### STATED TASK
Type out every line below exactly as it reads.

-- -- --

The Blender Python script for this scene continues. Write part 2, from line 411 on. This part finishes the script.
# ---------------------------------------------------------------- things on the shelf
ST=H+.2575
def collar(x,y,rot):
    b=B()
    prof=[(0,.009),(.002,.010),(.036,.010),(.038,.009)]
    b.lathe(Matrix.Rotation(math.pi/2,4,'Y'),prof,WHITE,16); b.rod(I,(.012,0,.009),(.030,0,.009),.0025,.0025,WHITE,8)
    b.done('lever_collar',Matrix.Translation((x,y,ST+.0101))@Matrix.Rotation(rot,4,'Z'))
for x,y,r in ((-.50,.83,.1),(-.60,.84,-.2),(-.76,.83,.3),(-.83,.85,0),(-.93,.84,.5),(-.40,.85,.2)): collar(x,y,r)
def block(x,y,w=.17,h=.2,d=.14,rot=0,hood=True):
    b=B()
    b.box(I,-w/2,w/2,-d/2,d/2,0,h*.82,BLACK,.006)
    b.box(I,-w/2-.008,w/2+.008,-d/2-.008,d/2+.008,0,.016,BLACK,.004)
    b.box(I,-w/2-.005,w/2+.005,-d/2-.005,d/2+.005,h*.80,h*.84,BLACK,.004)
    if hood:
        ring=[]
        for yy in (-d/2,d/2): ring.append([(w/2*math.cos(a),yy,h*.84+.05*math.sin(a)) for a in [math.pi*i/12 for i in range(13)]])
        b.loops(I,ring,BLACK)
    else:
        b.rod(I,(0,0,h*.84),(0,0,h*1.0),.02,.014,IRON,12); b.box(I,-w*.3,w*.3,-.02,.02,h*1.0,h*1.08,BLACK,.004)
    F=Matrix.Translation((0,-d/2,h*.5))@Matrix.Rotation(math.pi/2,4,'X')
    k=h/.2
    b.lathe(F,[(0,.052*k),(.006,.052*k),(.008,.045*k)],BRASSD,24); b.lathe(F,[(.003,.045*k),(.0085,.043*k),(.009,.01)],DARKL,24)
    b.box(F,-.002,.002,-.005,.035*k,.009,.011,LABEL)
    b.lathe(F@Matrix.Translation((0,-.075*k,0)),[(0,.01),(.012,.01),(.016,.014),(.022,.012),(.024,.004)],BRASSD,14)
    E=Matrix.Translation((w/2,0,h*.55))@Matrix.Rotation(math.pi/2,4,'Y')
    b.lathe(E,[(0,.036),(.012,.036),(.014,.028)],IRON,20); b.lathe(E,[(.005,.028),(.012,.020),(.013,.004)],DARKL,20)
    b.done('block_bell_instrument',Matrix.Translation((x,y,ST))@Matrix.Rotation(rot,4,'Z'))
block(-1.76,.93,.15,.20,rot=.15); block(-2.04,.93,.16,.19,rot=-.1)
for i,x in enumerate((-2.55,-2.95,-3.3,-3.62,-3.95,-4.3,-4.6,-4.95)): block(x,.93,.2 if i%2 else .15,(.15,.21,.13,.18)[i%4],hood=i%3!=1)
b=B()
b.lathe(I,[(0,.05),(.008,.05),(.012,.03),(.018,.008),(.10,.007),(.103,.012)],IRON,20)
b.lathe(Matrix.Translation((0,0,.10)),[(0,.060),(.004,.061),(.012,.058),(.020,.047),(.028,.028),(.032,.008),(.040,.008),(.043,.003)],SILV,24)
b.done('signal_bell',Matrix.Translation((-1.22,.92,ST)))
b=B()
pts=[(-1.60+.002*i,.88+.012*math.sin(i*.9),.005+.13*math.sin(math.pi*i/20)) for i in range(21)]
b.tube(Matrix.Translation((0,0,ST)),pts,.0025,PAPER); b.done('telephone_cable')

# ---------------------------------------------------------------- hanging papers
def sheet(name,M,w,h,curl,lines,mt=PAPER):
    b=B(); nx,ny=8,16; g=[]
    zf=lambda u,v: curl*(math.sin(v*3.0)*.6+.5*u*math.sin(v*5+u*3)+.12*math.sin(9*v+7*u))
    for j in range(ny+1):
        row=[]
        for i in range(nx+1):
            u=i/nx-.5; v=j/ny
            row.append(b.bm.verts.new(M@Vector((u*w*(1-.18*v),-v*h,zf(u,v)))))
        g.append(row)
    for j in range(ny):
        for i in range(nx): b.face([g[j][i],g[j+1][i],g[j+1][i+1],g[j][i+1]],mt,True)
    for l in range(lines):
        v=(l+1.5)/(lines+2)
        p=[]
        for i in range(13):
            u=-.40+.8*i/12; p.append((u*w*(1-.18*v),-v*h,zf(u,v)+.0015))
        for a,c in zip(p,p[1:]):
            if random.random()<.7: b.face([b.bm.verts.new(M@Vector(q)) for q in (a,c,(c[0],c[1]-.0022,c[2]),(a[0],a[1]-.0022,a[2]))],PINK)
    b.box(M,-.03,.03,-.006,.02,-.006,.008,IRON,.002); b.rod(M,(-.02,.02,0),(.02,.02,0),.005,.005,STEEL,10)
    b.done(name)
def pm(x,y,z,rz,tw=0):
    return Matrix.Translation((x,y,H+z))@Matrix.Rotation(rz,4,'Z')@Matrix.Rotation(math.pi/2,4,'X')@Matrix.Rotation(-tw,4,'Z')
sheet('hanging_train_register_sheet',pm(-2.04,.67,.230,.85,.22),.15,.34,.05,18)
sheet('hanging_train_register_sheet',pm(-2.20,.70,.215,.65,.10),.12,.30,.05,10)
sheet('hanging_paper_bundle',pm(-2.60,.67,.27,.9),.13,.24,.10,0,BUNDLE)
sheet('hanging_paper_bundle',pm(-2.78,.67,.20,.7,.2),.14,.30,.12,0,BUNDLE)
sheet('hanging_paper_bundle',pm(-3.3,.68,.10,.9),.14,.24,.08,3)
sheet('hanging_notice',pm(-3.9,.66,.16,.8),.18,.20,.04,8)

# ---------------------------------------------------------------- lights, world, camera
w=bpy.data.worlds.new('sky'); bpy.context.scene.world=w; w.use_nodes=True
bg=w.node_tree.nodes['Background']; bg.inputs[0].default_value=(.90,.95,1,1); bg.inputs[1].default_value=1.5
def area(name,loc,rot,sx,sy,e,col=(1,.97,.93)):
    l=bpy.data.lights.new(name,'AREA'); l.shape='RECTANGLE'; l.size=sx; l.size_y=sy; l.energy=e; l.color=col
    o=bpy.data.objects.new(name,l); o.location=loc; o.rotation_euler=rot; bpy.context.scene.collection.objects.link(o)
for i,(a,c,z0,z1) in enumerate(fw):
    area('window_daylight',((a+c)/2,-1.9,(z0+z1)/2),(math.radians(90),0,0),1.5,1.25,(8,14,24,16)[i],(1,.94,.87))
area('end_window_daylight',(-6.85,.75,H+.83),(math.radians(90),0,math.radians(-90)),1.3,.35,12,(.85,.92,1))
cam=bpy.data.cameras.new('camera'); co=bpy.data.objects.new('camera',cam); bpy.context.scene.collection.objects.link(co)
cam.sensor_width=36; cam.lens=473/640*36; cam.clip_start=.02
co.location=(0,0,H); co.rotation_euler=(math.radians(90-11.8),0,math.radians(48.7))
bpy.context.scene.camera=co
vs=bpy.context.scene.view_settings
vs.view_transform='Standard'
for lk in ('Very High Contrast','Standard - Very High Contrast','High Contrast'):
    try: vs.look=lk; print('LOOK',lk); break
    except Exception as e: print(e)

-- -- --

### RESPONSE TO THE TASK
The Blender Python script for this scene continues. Write part 2, from line 411 on. This part finishes the script.
# ---------------------------------------------------------------- things on the shelf
ST=H+.2575
def collar(x,y,rot):
    b=B()
    prof=[(0,.009),(.002,.010),(.036,.010),(.038,.009)]
    b.lathe(Matrix.Rotation(math.pi/2,4,'Y'),prof,WHITE,16); b.rod(I,(.012,0,.009),(.030,0,.009),.0025,.0025,WHITE,8)
    b.done('lever_collar',Matrix.Translation((x,y,ST+.0101))@Matrix.Rotation(rot,4,'Z'))
for x,y,r in ((-.50,.83,.1),(-.60,.84,-.2),(-.76,.83,.3),(-.83,.85,0),(-.93,.84,.5),(-.40,.85,.2)): collar(x,y,r)
def block(x,y,w=.17,h=.2,d=.14,rot=0,hood=True):
    b=B()
    b.box(I,-w/2,w/2,-d/2,d/2,0,h*.82,BLACK,.006)
    b.box(I,-w/2-.008,w/2+.008,-d/2-.008,d/2+.008,0,.016,BLACK,.004)
    b.box(I,-w/2-.005,w/2+.005,-d/2-.005,d/2+.005,h*.80,h*.84,BLACK,.004)
    if hood:
        ring=[]
        for yy in (-d/2,d/2): ring.append([(w/2*math.cos(a),yy,h*.84+.05*math.sin(a)) for a in [math.pi*i/12 for i in range(13)]])
        b.loops(I,ring,BLACK)
    else:
        b.rod(I,(0,0,h*.84),(0,0,h*1.0),.02,.014,IRON,12); b.box(I,-w*.3,w*.3,-.02,.02,h*1.0,h*1.08,BLACK,.004)
    F=Matrix.Translation((0,-d/2,h*.5))@Matrix.Rotation(math.pi/2,4,'X')
    k=h/.2
    b.lathe(F,[(0,.052*k),(.006,.052*k),(.008,.045*k)],BRASSD,24); b.lathe(F,[(.003,.045*k),(.0085,.043*k),(.009,.01)],DARKL,24)
    b.box(F,-.002,.002,-.005,.035*k,.009,.011,LABEL)
    b.lathe(F@Matrix.Translation((0,-.075*k,0)),[(0,.01),(.012,.01),(.016,.014),(.022,.012),(.024,.004)],BRASSD,14)
    E=Matrix.Translation((w/2,0,h*.55))@Matrix.Rotation(math.pi/2,4,'Y')
    b.lathe(E,[(0,.036),(.012,.036),(.014,.028)],IRON,20); b.lathe(E,[(.005,.028),(.012,.020),(.013,.004)],DARKL,20)
    b.done('block_bell_instrument',Matrix.Translation((x,y,ST))@Matrix.Rotation(rot,4,'Z'))
block(-1.76,.93,.15,.20,rot=.15); block(-2.04,.93,.16,.19,rot=-.1)
for i,x in enumerate((-2.55,-2.95,-3.3,-3.62,-3.95,-4.3,-4.6,-4.95)): block(x,.93,.2 if i%2 else .15,(.15,.21,.13,.18)[i%4],hood=i%3!=1)
b=B()
b.lathe(I,[(0,.05),(.008,.05),(.012,.03),(.018,.008),(.10,.007),(.103,.012)],IRON,20)
b.lathe(Matrix.Translation((0,0,.10)),[(0,.060),(.004,.061),(.012,.058),(.020,.047),(.028,.028),(.032,.008),(.040,.008),(.043,.003)],SILV,24)
b.done('signal_bell',Matrix.Translation((-1.22,.92,ST)))
b=B()
pts=[(-1.60+.002*i,.88+.012*math.sin(i*.9),.005+.13*math.sin(math.pi*i/20)) for i in range(21)]
b.tube(Matrix.Translation((0,0,ST)),pts,.0025,PAPER); b.done('telephone_cable')

# ---------------------------------------------------------------- hanging papers
def sheet(name,M,w,h,curl,lines,mt=PAPER):
    b=B(); nx,ny=8,16; g=[]
    zf=lambda u,v: curl*(math.sin(v*3.0)*.6+.5*u*math.sin(v*5+u*3)+.12*math.sin(9*v+7*u))
    for j in range(ny+1):
        row=[]
        for i in range(nx+1):
            u=i/nx-.5; v=j/ny
            row.append(b.bm.verts.new(M@Vector((u*w*(1-.18*v),-v*h,zf(u,v)))))
        g.append(row)
    for j in range(ny):
        for i in range(nx): b.face([g[j][i],g[j+1][i],g[j+1][i+1],g[j][i+1]],mt,True)
    for l in range(lines):
        v=(l+1.5)/(lines+2)
        p=[]
        for i in range(13):
            u=-.40+.8*i/12; p.append((u*w*(1-.18*v),-v*h,zf(u,v)+.0015))
        for a,c in zip(p,p[1:]):
            if random.random()<.7: b.face([b.bm.verts.new(M@Vector(q)) for q in (a,c,(c[0],c[1]-.0022,c[2]),(a[0],a[1]-.0022,a[2]))],PINK)
    b.box(M,-.03,.03,-.006,.02,-.006,.008,IRON,.002); b.rod(M,(-.02,.02,0),(.02,.02,0),.005,.005,STEEL,10)
    b.done(name)
def pm(x,y,z,rz,tw=0):
    return Matrix.Translation((x,y,H+z))@Matrix.Rotation(rz,4,'Z')@Matrix.Rotation(math.pi/2,4,'X')@Matrix.Rotation(-tw,4,'Z')
sheet('hanging_train_register_sheet',pm(-2.04,.67,.230,.85,.22),.15,.34,.05,18)
sheet('hanging_train_register_sheet',pm(-2.20,.70,.215,.65,.10),.12,.30,.05,10)
sheet('hanging_paper_bundle',pm(-2.60,.67,.27,.9),.13,.24,.10,0,BUNDLE)
sheet('hanging_paper_bundle',pm(-2.78,.67,.20,.7,.2),.14,.30,.12,0,BUNDLE)
sheet('hanging_paper_bundle',pm(-3.3,.68,.10,.9),.14,.24,.08,3)
sheet('hanging_notice',pm(-3.9,.66,.16,.8),.18,.20,.04,8)

# ---------------------------------------------------------------- lights, world, camera
w=bpy.data.worlds.new('sky'); bpy.context.scene.world=w; w.use_nodes=True
bg=w.node_tree.nodes['Background']; bg.inputs[0].default_value=(.90,.95,1,1); bg.inputs[1].default_value=1.5
def area(name,loc,rot,sx,sy,e,col=(1,.97,.93)):
    l=bpy.data.lights.new(name,'AREA'); l.shape='RECTANGLE'; l.size=sx; l.size_y=sy; l.energy=e; l.color=col
    o=bpy.data.objects.new(name,l); o.location=loc; o.rotation_euler=rot; bpy.context.scene.collection.objects.link(o)
for i,(a,c,z0,z1) in enumerate(fw):
    area('window_daylight',((a+c)/2,-1.9,(z0+z1)/2),(math.radians(90),0,0),1.5,1.25,(8,14,24,16)[i],(1,.94,.87))
area('end_window_daylight',(-6.85,.75,H+.83),(math.radians(90),0,math.radians(-90)),1.3,.35,12,(.85,.92,1))
cam=bpy.data.cameras.new('camera'); co=bpy.data.objects.new('camera',cam); bpy.context.scene.collection.objects.link(co)
cam.sensor_width=36; cam.lens=473/640*36; cam.clip_start=.02
co.location=(0,0,H); co.rotation_euler=(math.radians(90-11.8),0,math.radians(48.7))
bpy.context.scene.camera=co
vs=bpy.context.scene.view_settings
vs.view_transform='Standard'
for lk in ('Very High Contrast','Standard - Very High Contrast','High Contrast'):
    try: vs.look=lk; print('LOOK',lk); break
    except Exception as e: print(e)